Der französische Grünen-Politiker Pascal Canfin sieht die Schweiz als eine solche Steueroase. Er sagte, reiche Griechen hätten 200 Milliarden Euro in Schweizer Banken deponiert. Das entspreche dem jährlichen Bruttoinlandsprodukt Griechenlands oder zwei Dritteln der griechischen Schulden. "Man kann die europäischen Steuerzahler nicht zu Solidarität auffordern, wenn die reichen Griechen nicht solidarisch sind."

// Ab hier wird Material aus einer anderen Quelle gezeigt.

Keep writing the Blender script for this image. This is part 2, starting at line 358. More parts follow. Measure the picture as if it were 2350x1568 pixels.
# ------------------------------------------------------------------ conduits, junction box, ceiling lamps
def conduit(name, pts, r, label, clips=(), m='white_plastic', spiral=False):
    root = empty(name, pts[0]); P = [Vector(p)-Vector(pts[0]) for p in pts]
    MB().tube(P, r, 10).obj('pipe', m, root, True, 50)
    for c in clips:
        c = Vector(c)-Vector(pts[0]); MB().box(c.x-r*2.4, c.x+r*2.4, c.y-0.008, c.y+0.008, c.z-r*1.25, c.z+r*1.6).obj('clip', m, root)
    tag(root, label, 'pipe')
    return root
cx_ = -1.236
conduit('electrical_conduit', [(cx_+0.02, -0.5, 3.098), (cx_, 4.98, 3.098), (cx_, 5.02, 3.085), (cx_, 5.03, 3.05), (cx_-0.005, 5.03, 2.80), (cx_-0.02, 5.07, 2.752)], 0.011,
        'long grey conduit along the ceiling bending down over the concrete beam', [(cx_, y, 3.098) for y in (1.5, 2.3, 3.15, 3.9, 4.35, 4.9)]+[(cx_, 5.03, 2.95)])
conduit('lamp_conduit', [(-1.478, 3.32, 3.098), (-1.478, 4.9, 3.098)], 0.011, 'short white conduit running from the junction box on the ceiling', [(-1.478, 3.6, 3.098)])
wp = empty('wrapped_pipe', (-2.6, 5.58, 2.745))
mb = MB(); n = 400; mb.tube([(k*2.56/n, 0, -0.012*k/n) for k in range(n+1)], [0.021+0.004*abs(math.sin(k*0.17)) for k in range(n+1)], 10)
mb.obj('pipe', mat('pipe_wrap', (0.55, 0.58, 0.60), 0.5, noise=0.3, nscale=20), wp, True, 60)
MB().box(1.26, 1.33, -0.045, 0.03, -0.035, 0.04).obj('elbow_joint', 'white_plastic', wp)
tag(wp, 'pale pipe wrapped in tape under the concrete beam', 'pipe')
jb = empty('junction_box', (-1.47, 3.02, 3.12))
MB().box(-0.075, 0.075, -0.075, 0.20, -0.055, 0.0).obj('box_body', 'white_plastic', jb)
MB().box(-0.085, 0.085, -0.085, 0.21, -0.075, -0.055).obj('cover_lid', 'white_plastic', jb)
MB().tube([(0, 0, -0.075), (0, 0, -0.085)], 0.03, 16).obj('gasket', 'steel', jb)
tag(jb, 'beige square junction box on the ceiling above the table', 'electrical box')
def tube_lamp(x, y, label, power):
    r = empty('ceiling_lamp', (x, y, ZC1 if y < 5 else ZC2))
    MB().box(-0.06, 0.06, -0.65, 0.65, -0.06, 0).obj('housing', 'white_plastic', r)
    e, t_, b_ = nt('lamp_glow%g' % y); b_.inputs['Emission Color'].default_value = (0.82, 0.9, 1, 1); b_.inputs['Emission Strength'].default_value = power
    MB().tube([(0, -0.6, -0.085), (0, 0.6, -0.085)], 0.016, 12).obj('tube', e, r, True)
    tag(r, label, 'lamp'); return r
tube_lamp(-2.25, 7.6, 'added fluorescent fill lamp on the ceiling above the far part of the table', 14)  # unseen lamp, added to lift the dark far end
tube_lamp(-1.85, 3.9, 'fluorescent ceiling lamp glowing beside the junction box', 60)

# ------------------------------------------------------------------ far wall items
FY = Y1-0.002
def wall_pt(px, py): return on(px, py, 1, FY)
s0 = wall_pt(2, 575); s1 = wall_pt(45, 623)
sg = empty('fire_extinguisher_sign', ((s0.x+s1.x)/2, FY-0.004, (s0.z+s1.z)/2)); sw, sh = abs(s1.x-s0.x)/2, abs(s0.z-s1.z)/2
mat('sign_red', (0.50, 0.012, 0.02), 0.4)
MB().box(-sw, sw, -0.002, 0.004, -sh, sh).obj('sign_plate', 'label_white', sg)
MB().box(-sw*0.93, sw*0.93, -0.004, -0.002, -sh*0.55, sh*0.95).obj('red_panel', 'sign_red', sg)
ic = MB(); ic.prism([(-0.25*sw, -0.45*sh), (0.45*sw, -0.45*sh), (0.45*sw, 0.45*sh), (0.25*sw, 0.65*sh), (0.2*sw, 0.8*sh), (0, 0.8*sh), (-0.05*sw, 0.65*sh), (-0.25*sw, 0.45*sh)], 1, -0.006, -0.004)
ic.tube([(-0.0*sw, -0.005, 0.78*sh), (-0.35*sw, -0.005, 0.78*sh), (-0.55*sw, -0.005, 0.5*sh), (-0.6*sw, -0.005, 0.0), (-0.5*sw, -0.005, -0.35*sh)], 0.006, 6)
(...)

Während etwa Martin Schulz kritisierte, manche redeten eine Staatspleite Griechenlands geradezu herbei, und dabei offensichtlich den deutschen FDP-Vorsitzenden Philipp Rösler meinte, redeten manche Europaabgeordnete ganz offen darüber, zum Beispiel der belgische Konservative Derk Jan Eppink. Für ihn ist eine Pleite Griechenlands "nur eine Frage der Zeit."

Einige wollten in dieser Krise eine Transferunion mit Euro-Anleihen, für Eppink ist das aber keine Lösung. "Ich verstehe die Sorgen in Deutschland. Die Deutschen werden zahlen müssen. Aber was, wenn Deutschland selbst in Schwierigkeiten gerät? Wer rettet die Retter?" Eppink ist nicht der einzige, der so denkt. Die Bandbreite im Europaparlament reicht von glühenden Europa-Integrationisten bis hin zu ebenso brennenden Nationalisten. So spiegelt die Debatte in Straßburg die gesamte gesellschaftliche Diskussion wider, nicht nur über Wege aus der Euro-Krise, sondern auch über die Frage, wie weit europäische Integration gehen soll.